Problem requirements:
Only the number is wanted: how many lines contain the string "part"?

Source excerpt:
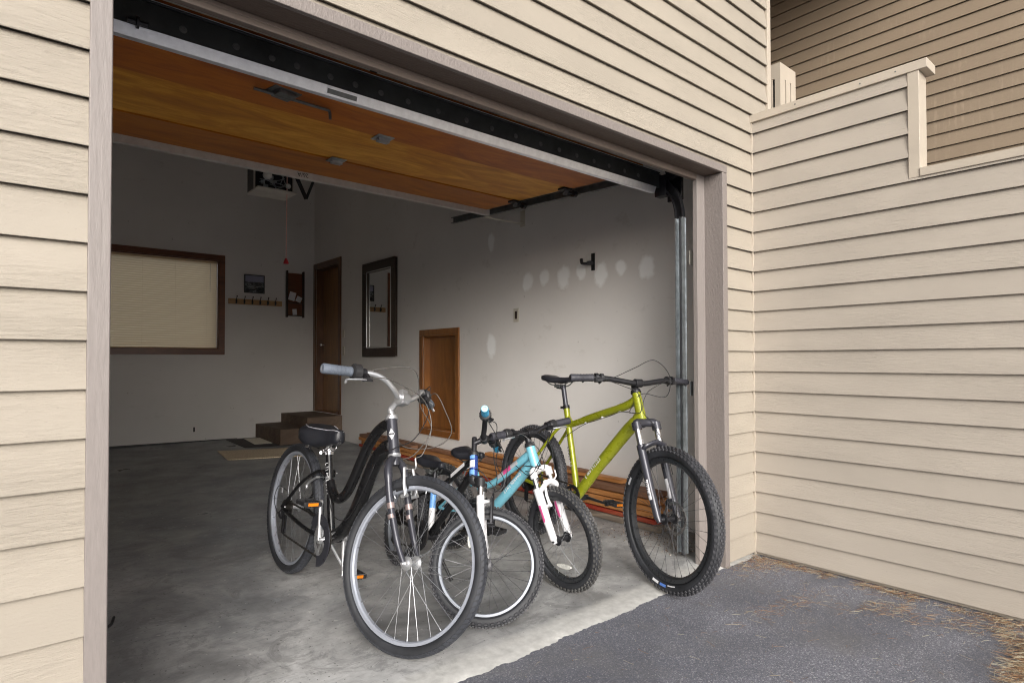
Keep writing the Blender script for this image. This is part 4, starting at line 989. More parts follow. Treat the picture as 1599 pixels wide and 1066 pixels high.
    def bars(s, mid, barm, gripm, r=.0115, gl=.11, gr=.0165, shifter='twist', leverm=None, levl=.085, levdrop=.03, gripends=None, flare=0, sh=1.):
        """mid: list of (f, y, u) offsets from the clamp on the left side, mirrored for the right"""
        d = s.P; cf, cu = d['cf'], d['cu']; H = bpy.data.objects.new('handlebar', None); COL.objects.link(H); H.parent = s.root
        q = MB(); pts = []
        endL = (-d['gb'], d['gw'], d['gu'])
        full = [(0, 0, 0)] + mid + [endL]
        side = {}
        for sg in (-1, 1): side[sg] = [s.F(cf + f, sg * y, cu + u) for f, y, u in full]
        path = spline(list(reversed(side[1])) + side[-1][1:], 8); q.tube(path, r, 12); q.build('bar', barm, H)
        for sg in (-1, 1):
            e = side[sg][-1]; p = side[sg][-2]; dr = (e - p).normalized(); g = MB()
            a = e - dr * gl; L = [a, a + dr * .004, a + dr * .012, a + dr * gl * .5, e - dr * .006, e]
            g.tube(L, [gr * .95, gr * 1.08, gr, gr * .97, gr * 1.05, gr * .9], 18)
            for k in range(6): 
                cpt = a + dr * (gl * (.15 + k * .13)); g.tube([cpt - dr * .002, cpt + dr * .002], gr * 1.035, 18)
            go = g.build('grip', gripm, H)
            if gripends: 
                g2 = MB(); g2.lathe(e + dr * .0003, dr, [(.0, 0), (gr * .92, 0), (gr * .85, .003), (gr * .5, .003), (gr * .45, -.001), (0, -.001)], 18); g2.build('grip_end_cap', gripends, go)
            if shifter == 'twist':
                t = MB(); b0 = a - dr * .002; t.tube([b0, b0 - dr * .004, b0 - dr * .034, b0 - dr * .040], [gr * 1.1, gr * 1.28 * sh, gr * 1.34 * sh, gr * 1.1], 20)
                for k in range(14):
                    aa, bb_ = frame_of(dr); th = 2 * PI * k / 14; o = (aa * math.cos(th) + bb_ * math.sin(th)) * gr * 1.32 * sh
                    t.bar(b0 - dr * .006 + o, b0 - dr * .028 + o, .003, .003)
                t.build('twist_shifter', M['black'], H); lv0 = b0 - dr * .052
            else: lv0 = a - dr * .018
            # brake lever
            lv = MB(); fwd = s.S @ s.fw; dn = -(s.S @ s.ax)
            clampc = lv0; lv.tube([clampc - dr * .008, clampc + dr * .008], r * 1.7, 14)
            m0 = clampc + fwd * .022 + dn * (levdrop * .6); lv.bar(clampc + fwd * .006, m0, .018, .016); lv.bar(m0 - dr * .018, m0 + dr * .022 + dn * .004, .014, .016)
            lv.build('lever_clamp', M['black_metal'], H)
            lb = MB(); b0 = m0 + dr * .012 + dn * .004; lb.tube(spline([b0, b0 + dr * .03 + fwd * .010 + dn * .004, b0 + dr * (levl * .7) + fwd * .008 + dn * levdrop * .12, b0 + dr * levl + fwd * .002 + dn * levdrop * .15, b0 + dr * (levl + .010) + fwd * .008 + dn * levdrop * .42], 6), [.0065] * 12 + [.0055] * 13, 10, sx=1.2, sy=.7)
            lb.build('brake_lever', leverm or M['alloy'], H)
            if shifter == 'trigger':
                t = MB(); c = clampc - dr * .03 + dn * .014 + fwd * .012; t.ball(c, .019, 12, (1, 1, .7)); t.bar(c, c + dr * .035 + dn * .012 + fwd * .012, .008, .010); t.bar(c, c + dr * .01 - fwd * .03 + dn * .01, .008, .010); t.tube([clampc - dr * .038, clampc - dr * .022], r * 1.5, 12); t.build('trigger_shifter', M['black'], H)
            side[sg] = (clampc, m0, dr)
        s.lv = side; s.H = H
        return H
    def cable(s, pts, mat=None, r=.0020, name='cable'):
        q = MB(); q.tube(spline(pts, 10), r, 7); return s.part(q, name, mat or M['cable'])
    def vbrake(s, front, arm=None, pad=None):
        f = s.st if front else (lambda q: Vector(q)); hub = s.fh if front else s.rh; arm = arm or M['alloy']
        if front: up = (s.hb - s.fh); fwdv = Vector((0, 0, 0)); up = s.ax.copy(); back = s.fw
        else: up = (Vector((-.115, 0, .56)) - s.rh).normalized(); back = Vector((-up.z, 0, up.x)) 
        B = bpy.data.objects.new('rim_brake', None); COL.objects.link(B); B.parent = s.root
        R = s.P['R']; bo = back * (.026 if front else .022)
        for sg in (-1, 1):
            q = MB(); a = f(hub + up * (s.ro - .035) + bo + Vector((0, sg * .036, 0))); b = f(hub + up * (s.ro + .012) + bo + Vector((0, sg * .040, 0))); c = f(hub + up * (R + .030) + bo + Vector((0, sg * .030, 0)))
            q.tube([a, b, c], [.0085, .007, .0055], 10, sx=1.1, sy=.8); q.cyl(f(hub + up * (s.ro - .035) + bo * .2 + Vector((0, sg * .036, 0))), f(hub + up * (s.ro - .035) + bo * 1.3 + Vector((0, sg * .036, 0))), .008); q.build('brake_arm', arm, B)
            q = MB(); o = f(hub + up * (s.ro - .002) + Vector((0, sg * .0185, 0))); t_ = (f(hub + back) - f(hub)).normalized()
            q.bar(o - t_ * .03, o + t_ * .03, .010, .012); q.build('brake_pad', M['black'], B)
        q = MB(); tl = f(hub + up * (R + .028) + bo + Vector((0, .034, 0))); tr_ = f(hub + up * (R + .028) + bo + Vector((0, -.034, 0)))
        q.tube([tl, tr_], .0014, 6); q.tube([tr_ + (tl - tr_) * .05, tr_ + (tl - tr_) * .30], .006, 8)
        nz = spline([tl + (tr_ - tl) * -.02, tl + (tl - tr_).normalized() * .018 + (f(hub + up) - f(hub)) * .012, tl + (tl - tr_).normalized() * .020 + (f(hub + up) - f(hub)) * .05], 6); q.tube(nz, .0035, 8); q.build('brake_noodle', arm, B)
        return nz[-1]
    def susp(s, crownm, stm, lowm, sw=.055, sr=.014, lr=.019, crown_drop=.03, stl=.10, archf=.03, archm=None, decal=None, lowstr=None):
        """telescopic fork along the steering axis"""
        fh = s.fh - s.hb; f0 = fh.dot(s.fw); u0 = fh.dot(s.ax); FK = bpy.data.objects.new('fork', None); COL.objects.link(FK); FK.parent = s.root
        fl = f0 * .62; uc = -crown_drop
        q = MB(); q.tube([s.Fb(0, 0, .01), s.Fb(0, 0, -.012), s.Fb(fl * .4, 0, uc)], [.022, .022, .02], 14)
        pts = [s.Fb(fl, -sw, uc - .016), s.Fb(fl, -sw, uc - .004), s.Fb(fl * .8, -sw * .78, uc + .008), s.Fb(fl * .45, 0, uc + .012), s.Fb(fl * .8, sw * .78, uc + .008), s.Fb(fl, sw, uc - .004), s.Fb(fl, sw, uc - .016)]
        q.tube(spline(pts, 5), [sr * 1.35] * 31, 12, sx=1, sy=.95)
        for sg in (-1, 1): q.tube([s.Fb(fl, sg * sw, uc - .03), s.Fb(fl, sg * sw, uc + .008)], sr * 1.5, 16)
        q.build('fork_crown', crownm, FK)
        us = uc - .028
        ul = us - stl
        for sg in (-1, 1):
            q = MB(); q.tube([s.Fb(fl, sg * sw, us + .01), s.Fb(fl, sg * sw, ul - .02)], sr, 16); q.build('stanchion', stm, FK)
            q = MB(); e = s.Fb(f0 - .006, sg * (sw * .98), u0 + .012)
            q.tube([s.Fb(fl, sg * sw, ul + .004), s.Fb(fl, sg * sw, ul), s.Fb(fl, sg * sw, ul - .03), s.Fb(fl + (f0 - fl) * .25, sg * sw, ul + (u0 - ul) * .6), e, s.Fb(f0, sg * sw * .97, u0 - .012)], [lr * .92, lr * 1.06, lr * 1.03, lr * .93, lr * .85, lr * .5], 16)
            leg = q.build('fork_leg', lowm, FK)
            if decal:
                for (t0, t1, dm, wv) in decal:
                    q = MB(); n = 6
                    A = s.Fb(fl, sg * sw, ul - .03); B_ = e; 
                    p0 = A.lerp(B_, t0); p1 = A.lerp(B_, t1); dv = (p1 - p0).normalized(); outv = (s.Fb(0, -1, 0) - s.Fb(0, 0, 0)).normalized(); tv = dv.cross(outv).normalized()
                    rr = lr * (1.035 - .12 * (t0 + t1) / 2) + .0006; rows = []
                    for p in (p0, p1): rows.append([p + outv * (math.cos(a) * rr) + tv * (math.sin(a) * rr) for a in [rad(x) for x in range(-wv, wv + 1, 12)]])
                    q.loft(rows, closed=False); q.build('leg_decal', dm, leg)
        q = MB(); ah = s.P['R'] - (s.hb - s.fh).length
        ua = u0 + s.P['R'] + .012
        ar = [s.Fb(fl, -sw, ul - .025), s.Fb(fl + archf * .9, -sw * .93, ul - .01 + (ua - ul) * .55), s.Fb(fl + archf * 1.25, -sw * .45, ua + .004), s.Fb(fl + archf * 1.3, 0, ua + .010), s.Fb(fl + archf * 1.25, sw * .45, ua + .004), s.Fb(fl + archf * .9, sw * .93, ul - .01 + (ua - ul) * .55), s.Fb(fl, sw, ul - .025)]
        q.tube(spline(ar, 6), [lr * .72] * 37, 10, sx=1, sy=.7); q.build('fork_arch', archm or lowm, FK)
        return FK
    def headset(s, r, mat, capm=None):
        q = MB(); q.lathe(s.ht, s.ax, [(r * .9, -.004), (r * 1.18, -.002), (r * 1.22, .006), (r * 1.05, .010), (r * 1.12, .014), (r * .9, .020), (0, .020)], 24); s.part(q, 'headset_cup', mat); q = MB(); q.lathe(s.hb, -s.ax, [(r * .9, -.004), (r * 1.18, -.002), (r * 1.22, .006), (r * 1.05, .012), (0, .014)], 24); s.part(q, 'headset_cup', mat)
def surface_strokes(B, o, dirv, upv, nrm, L, Hh, n, mat, parent, seed=1, name='lettering'):
    """illegible worn lettering: a row of small letter-like strokes"""
    r = random.Random(seed); q = MB(); o = Vector(o); dirv = Vector(dirv).normalized(); upv = Vector(upv).normalized(); nrm = Vector(nrm).normalized(); w = L / n
    for i in range(n):
        c = o + dirv * (w * (i + .5)); kind = r.choice('ILTEONA'); s1 = w * .28; t = w * .16
        def st_(x0, y0, x1, y1): q.bar(c + dirv * x0 * s1 + upv * y0 * Hh / 2 + nrm * .0004, c + dirv * x1 * s1 + upv * y1 * Hh / 2 + nrm * .0004, t, .0008, nrm)
        if kind in 'ILTEN': st_(-1 if kind != 'T' else 0, -1, -1 if kind != 'T' else 0, 1)
        if kind in 'LE': st_(-1, -1, 1, -1)
        if kind in 'TE': st_(-1, 1, 1, 1)
        if kind == 'E': st_(-1, 0, .7, 0)
        if kind == 'N': st_(-1, 1, 1, -1); st_(1, -1, 1, 1)
        if kind == 'A': st_(-1, -1, 0, 1); st_(0, 1, 1, -1); st_(-.5, -.2, .5, -.2)
        if kind == 'O': st_(-1, -.9, -1, .9); st_(1, -.9, 1, .9); st_(-1, 1, 1, 1); st_(-1, -1, 1, -1)
    return q.build(name, mat, parent, smooth=False)
def V(x, y, z): return Vector((x, y, z))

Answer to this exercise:
3